136 EMBARCADERO   1964 - 1975



The 60’s and 70’s were a period of great ferment and event in San Francisco.  The social movements which became symbolic of the decade ---the summer of love and the hippie invasion, the anti-war movement, the gay movement, the women’s movement, etc ---had influential roots in San Francisco.

When Chase arrived in San Francisco in 1964 he was very much a “struggling artist”. He was visiting Elizabeth Harris, a choreographer he had met in the Limon company, (where they had both toured Europe) and had, years later, become a good friend. That first week at a dinner party given by Harris, he was introduced to her intimate friend, composer Pauline Oliveros, and a young sculptor, Ruth Asawa and her husband. Oliveros found him a studio on the Embarcadero, which he first shared with Anthony Martin, a video artist, and painter James Weeks. Pauline also found him a job ––working as a janitor at the San Francisco Tape Music Center (the hotbed of new electronic music). He existed on $15 a week for this first 7 months. By then he had found a gallery, and had his first show of paintings. Martin left for New York, and Weeks for Los Angeles. The rent for the entire block long studio was $200 a month and Chase devoted his time to painting.

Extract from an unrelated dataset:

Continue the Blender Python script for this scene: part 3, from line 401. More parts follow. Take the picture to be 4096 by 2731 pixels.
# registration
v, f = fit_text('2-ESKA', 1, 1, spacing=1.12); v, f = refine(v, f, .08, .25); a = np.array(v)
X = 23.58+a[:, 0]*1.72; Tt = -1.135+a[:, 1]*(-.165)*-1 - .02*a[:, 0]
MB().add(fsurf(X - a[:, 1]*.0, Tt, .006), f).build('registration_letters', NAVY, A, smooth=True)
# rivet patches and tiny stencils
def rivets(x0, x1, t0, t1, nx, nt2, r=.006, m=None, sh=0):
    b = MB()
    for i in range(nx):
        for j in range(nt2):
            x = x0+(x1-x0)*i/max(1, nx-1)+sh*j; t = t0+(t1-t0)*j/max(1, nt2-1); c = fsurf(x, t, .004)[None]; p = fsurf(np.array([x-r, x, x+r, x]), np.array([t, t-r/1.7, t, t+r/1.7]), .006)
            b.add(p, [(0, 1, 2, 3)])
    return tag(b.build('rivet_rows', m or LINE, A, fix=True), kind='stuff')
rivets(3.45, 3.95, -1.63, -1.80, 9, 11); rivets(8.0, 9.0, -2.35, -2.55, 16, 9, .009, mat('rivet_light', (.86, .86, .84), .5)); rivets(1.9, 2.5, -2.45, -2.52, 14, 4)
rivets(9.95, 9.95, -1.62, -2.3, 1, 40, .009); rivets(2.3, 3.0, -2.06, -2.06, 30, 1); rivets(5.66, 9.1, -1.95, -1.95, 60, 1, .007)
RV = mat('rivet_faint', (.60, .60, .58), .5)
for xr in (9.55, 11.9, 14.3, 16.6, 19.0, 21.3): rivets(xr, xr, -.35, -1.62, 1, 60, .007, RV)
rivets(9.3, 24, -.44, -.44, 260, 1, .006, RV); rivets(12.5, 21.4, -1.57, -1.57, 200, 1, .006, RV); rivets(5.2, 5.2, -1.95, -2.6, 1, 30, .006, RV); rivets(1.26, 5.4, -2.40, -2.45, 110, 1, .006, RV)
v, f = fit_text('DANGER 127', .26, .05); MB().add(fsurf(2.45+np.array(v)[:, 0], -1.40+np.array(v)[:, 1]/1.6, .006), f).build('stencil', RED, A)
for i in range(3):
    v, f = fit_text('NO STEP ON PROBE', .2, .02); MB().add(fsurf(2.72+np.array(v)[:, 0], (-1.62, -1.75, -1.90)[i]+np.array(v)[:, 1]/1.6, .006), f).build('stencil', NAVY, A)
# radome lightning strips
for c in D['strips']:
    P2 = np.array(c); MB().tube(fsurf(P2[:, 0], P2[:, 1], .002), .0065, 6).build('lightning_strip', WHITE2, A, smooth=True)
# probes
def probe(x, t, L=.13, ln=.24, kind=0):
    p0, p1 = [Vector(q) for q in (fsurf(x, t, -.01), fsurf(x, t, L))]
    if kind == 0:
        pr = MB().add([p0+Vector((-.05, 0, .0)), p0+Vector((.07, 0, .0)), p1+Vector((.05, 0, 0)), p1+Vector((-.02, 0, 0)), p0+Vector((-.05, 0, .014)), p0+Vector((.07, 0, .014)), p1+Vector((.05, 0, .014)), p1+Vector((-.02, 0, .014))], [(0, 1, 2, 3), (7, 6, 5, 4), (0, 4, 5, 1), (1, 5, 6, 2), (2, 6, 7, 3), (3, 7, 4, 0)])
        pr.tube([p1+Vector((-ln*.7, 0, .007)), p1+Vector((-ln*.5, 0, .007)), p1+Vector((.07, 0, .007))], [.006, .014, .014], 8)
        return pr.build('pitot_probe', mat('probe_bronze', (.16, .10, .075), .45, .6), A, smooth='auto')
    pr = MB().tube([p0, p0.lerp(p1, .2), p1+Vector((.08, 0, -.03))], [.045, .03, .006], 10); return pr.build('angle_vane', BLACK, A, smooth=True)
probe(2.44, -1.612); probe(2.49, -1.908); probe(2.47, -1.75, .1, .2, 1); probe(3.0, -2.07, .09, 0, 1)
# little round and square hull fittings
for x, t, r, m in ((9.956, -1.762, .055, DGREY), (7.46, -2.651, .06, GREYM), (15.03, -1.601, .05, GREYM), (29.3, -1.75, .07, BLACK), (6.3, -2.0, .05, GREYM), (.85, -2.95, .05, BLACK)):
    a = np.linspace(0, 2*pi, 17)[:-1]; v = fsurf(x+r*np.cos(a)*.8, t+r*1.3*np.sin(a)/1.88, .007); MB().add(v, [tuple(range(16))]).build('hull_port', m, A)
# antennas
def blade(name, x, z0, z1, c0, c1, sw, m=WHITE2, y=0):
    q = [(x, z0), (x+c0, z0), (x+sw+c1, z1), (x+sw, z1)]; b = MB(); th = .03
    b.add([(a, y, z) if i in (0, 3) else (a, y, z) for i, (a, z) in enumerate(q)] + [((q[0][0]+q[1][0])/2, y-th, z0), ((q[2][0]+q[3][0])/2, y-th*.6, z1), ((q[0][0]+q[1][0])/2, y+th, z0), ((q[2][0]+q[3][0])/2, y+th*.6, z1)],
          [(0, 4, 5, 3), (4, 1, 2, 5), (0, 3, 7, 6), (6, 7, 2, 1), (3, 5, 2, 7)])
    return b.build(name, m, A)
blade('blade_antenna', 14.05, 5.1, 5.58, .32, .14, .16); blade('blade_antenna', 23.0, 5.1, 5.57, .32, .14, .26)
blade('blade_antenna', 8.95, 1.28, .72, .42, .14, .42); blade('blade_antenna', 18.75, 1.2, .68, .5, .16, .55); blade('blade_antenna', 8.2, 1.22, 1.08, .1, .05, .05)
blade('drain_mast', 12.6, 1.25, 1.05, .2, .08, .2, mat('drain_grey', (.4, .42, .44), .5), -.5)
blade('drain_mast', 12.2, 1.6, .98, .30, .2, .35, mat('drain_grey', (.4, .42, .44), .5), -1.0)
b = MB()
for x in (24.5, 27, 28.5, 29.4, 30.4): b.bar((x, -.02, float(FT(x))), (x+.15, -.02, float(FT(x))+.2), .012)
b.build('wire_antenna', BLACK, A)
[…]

136 Embarcadero, this first studio,  became a refection of lifestyles prevalent during this unusual period of history.

This warehouse dated from the pre-earthquake days. Early photographs show the Emerson Drug Company flourishing with horse and carriage. Bromer-Selzer was created by Emerson in the early part of the century. By 1968 Chase was sharing his studio with a group of six friends. Each person had their own space, but the spaces were divided only by curtains, or in some cases, by balconies and stairs in others. The group shopped together, and dined together in the common living areas.

The front Embarcadero windows faced the water, where a number of piers were in various stages of demolition. One large ferryboat was anchored there, a casualty of a fire, and two young couples had renovated parts, and made them livable. This ferryboat became the rehearsal area for visiting bands.

Life in the warehouse centered around a number of rituals particular to the late sixties. The number of dinner guests fluctuated daily, as nomads, friends, new acquaintances would be invited. Dinner would be cooked for between 8 to 17 guests, nightly, depending on the flow of people.

Formal dinners were given when special guests arrived, and would find the household in costumes bought when MGM Studios disbanded its costume collection. Food stamps helped support these gestures of generosity and extravagance, since most of the members of the house had meager incomes. A special event held in the warehouse for hundreds of guests, was a 15 hour concert of music by Pauline Oliveros, accompanied by films and theater performances. When Donald Eastman, a theater designer, and Winston Tong, a puppeteer, moved into the warehouse—(Eastman was working as an apprentice with Chase on his theater projects)—often puppet shows, shadow dramas, and improvised poetry readings took place at dinner.

Christmas Breakfast would be celebrated the Sunday before Christmas, with a costumed, black and white pot luck for a hundred guests. The dishes were often as colorful as the guests (a particularly colorful recipe was a platter brought by the Cockettes, a renowned drag group of the time, which included eclairs made in the shape of penises (to great acclaim). One Christmas guests were entertained by a young mime Bill Irwin. In 1970 Chase celebrated these parties with a documentary film, THE CHRISTMAS BREAKFAST OVERTURE.

Other memorable events of the period included a Fourth of July picnic, held in the warehouse because of rain. 50 guests dined on improvised picnic tables covered with sod, under soaring limbs of tree branches and a floor covered with real grass. Recordings of birds and nature sounds played.